Hmmm, head scratcher right? Until I see this next headline: “Top Economics Aide Discloses Income” . As required by law, some of President Obama’s top aides had to disclose their financial information this past Friday. Guess what? Apparently many members of the Obama team, have received large (shall we say obscene) amounts of money, some from the same firms that benefited from Federal bail out money. Chief among them is Lawrence H. Summers, the President’s top economic advisor. The Washington post describes it like this:
Summers -- who, as chairman of the National Economic Council, is a leading architect of the administration's economic policies and helped shape the response to the global recession -- appears to have collected the most income. Financial institutions including JP Morgan Chase, Citigroup, Goldman Sachs, Lehman Brothers and Merrill Lynch paid Summers for speaking appearances in 2008. Fees ranged from $45,000 for a Nov. 12 Merrill Lynch appearance to $135,000 for an April 16 visit to Goldman Sachs, according to his disclosure form.

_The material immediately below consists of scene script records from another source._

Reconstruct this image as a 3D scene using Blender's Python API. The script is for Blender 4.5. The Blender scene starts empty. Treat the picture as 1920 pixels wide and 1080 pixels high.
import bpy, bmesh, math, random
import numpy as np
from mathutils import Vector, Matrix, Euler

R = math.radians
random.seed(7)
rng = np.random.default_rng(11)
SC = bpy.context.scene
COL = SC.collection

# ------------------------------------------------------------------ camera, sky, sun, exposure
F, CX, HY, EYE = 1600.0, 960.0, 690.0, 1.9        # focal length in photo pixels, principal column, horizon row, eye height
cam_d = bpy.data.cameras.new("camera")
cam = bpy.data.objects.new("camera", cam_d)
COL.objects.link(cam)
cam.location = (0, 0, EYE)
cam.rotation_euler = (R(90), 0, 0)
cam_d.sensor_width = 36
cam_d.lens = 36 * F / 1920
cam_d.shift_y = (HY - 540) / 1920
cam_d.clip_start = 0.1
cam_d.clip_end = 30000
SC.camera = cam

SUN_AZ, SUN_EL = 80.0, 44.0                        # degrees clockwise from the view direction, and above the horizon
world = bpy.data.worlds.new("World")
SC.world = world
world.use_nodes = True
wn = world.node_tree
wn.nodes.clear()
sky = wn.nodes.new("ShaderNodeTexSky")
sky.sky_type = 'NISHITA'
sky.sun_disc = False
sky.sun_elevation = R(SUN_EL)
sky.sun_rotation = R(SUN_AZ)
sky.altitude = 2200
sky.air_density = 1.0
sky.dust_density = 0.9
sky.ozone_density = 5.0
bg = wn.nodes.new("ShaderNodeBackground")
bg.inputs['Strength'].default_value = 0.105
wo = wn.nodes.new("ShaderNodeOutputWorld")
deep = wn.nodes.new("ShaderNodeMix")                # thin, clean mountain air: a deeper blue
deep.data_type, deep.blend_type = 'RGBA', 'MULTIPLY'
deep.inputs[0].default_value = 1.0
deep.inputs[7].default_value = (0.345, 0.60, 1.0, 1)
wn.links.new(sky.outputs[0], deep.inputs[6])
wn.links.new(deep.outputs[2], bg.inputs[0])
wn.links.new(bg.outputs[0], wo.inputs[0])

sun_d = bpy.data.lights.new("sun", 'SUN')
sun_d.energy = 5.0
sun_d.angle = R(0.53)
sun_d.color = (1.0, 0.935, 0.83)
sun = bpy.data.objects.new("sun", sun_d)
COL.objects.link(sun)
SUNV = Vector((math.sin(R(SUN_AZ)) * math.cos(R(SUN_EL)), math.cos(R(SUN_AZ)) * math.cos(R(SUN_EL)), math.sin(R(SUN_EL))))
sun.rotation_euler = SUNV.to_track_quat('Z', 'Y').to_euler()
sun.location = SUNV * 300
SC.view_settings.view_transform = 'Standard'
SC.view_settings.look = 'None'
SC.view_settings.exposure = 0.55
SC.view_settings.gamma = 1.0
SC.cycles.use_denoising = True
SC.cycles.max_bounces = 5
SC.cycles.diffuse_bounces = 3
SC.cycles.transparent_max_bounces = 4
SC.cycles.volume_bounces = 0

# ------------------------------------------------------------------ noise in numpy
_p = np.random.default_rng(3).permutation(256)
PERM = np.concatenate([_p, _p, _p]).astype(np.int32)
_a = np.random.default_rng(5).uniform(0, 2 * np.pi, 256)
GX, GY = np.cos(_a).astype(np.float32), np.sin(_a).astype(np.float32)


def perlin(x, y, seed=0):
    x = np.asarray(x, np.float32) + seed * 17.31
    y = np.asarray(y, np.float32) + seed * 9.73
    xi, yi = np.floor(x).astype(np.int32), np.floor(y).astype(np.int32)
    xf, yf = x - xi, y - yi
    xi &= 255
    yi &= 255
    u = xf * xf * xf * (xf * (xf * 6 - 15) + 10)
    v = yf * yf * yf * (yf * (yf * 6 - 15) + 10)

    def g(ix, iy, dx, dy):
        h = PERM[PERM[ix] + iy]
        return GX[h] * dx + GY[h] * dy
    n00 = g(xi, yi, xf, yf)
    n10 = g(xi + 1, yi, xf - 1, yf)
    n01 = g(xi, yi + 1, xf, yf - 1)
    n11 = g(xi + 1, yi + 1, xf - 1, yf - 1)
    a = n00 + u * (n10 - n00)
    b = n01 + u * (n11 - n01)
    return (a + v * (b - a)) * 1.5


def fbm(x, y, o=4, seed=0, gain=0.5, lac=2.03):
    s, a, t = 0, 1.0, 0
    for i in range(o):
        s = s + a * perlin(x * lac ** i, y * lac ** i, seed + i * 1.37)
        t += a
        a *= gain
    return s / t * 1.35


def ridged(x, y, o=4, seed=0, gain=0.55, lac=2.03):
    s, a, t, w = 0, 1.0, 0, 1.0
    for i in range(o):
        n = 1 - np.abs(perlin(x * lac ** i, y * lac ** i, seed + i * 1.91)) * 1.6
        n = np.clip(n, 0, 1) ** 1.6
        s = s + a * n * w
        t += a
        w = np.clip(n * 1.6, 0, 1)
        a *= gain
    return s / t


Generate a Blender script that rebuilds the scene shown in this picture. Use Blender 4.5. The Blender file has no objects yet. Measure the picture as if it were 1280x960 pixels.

Others are named such as National security adviser James L. Jones, David Axelrod, Obama's chief political strategist, White House social secretary Desiree Rogers and Senior adviser Valerie Jarrett who earned equally “obscene” salaries though not directly from bailed out companies -- at least not yet. I’m thinking that, with Congress falling all over itself to retroactively tax “excessive” executive pay, the administration is now scrambling to protect their own by finding a way around those punitive actions. One could logically assert that paying excessive speaking fees is no different than excessive bonuses for a company that is running on taxpayer money, thus putting Mr. Summers compensation in peril. I know the media will largely ignore these two stories and the connection between them, but we shouldn’t. They cut to the heart of this administration’s philosophy of economic equity -- the Government will decide who wins and who loses. All I want to know is: when is the busload of “outraged citizens” going to show up at Mr. Summer’s house?